Le rythme est intense, mais pas de frénésie ni de plans de deux secondes, mode insupportable du cinéma de notre temps. La direction d'actrices au cordeau se veut nerveuse, à l'image du comportement des deux femmes. Amanda Seyfried n'a que 23 ans lors du tournage de ce rôle difficile. Un premier rôle d'importance. Elle reconnaîtra devoir beaucoup à Julianne Moore qui la guidera pour créer son personnage trouble, notamment lors de scènes de nudité d'un réalisme plus pictural que licencieux. Chloé prendra conscience qu'à travers ces marivaudages diaboliques, on achète son corps de nymphe comme un article de boutique de luxe, ses sentiments ne font pas partie du lot, un unique objet de désir qui là, n'a rien d'obscur. Liam Neeson, à 55 ans, est l'acteur de la situation. Un acteur chevronné, bien servi pour le rôle par sa haute taille, sa prestance, son habitude des rôles d'officiers, de professeurs, et même de chevalier chez John Boorman (Excalibur), des atouts pour crédibiliser une masculinité paternaliste qui peut rassurer une midinette déçue des teen-agers irresponsables. (Maggy Toon est séduite, quant à moi, j'avoue, heuuu, j'en pince pour Amanda… Un point partout, pas de conflit 😃)

Chloè ? prisonnière ou manipulatrice ?
Peu amateur de comédie de mœurs, j'avoue que les affres sentimentaux de mes contemporains et que les personnages obnubilés par leurs problèmes de libido m'indiffèrent totalement (Jeune et Jolie de Ozon – une déception de la part de ce réalisateur), je me suis retrouvé piégé à partager ce conte vénéneux. En cause, l'interprétation sans hédonisme, la photographie de grande qualité, la brièveté du film qui évite les redites et intensifie une narration qui pourrait évoluer en une tragédie grecque si…
Nathalie m'avait donc agacé dès le début par un casting inadapté à mes yeux. Fanny Ardant, trop pimbèche et parisienne pour ourdir ce plan bizarre, Gérard Depardieu, homme d'affaire si loin du Gégé viril des valseuses, déjà ventripotent et bien peu attirant pour une jeune beauté. Certes Emmanuelle Béart est belle mais trop hautaine à mon goût, la pseudo classe vestimentaire et la vulgarité verbale de l'entraîneuse de cabaret se mariant mal. Le choix initial de Vanessa Paradis aurait apporté du piment au film grâce à la pétulance de l'actrice. Mais elle attendait un heureux évènement…

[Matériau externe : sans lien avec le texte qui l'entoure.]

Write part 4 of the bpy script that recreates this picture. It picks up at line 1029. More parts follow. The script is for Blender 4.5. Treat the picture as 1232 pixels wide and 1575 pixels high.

Les deux films ont divisés le public et les critiques. J'ai aimé, et le film et le personnage de Chloé, jouet pas innocent bien entendu, mais jouet d'adultes plutôt détestables d'une classe bourgeoise qui pense que tout s'achète, même les corps et les âmes. Atom Egoyan conduit son histoire de mœurs libertine vers la critique d'une certaine Amérique qui vit au rythme des dollars échangés.

Couleurs - 1,85:1 - Dolby Digital - 35 mm – 1H30



1 commentaire:

  1. J'avais plutôt bien aimé ce film, élégant, raffiné et vénéneux (comme souvent chez ce metteur en scène, sans pour égaler Verhoeven). J'ignorais qu'il était le remake de "Nathalie" (je n'ai pas vu le film d'Anne Fontaine).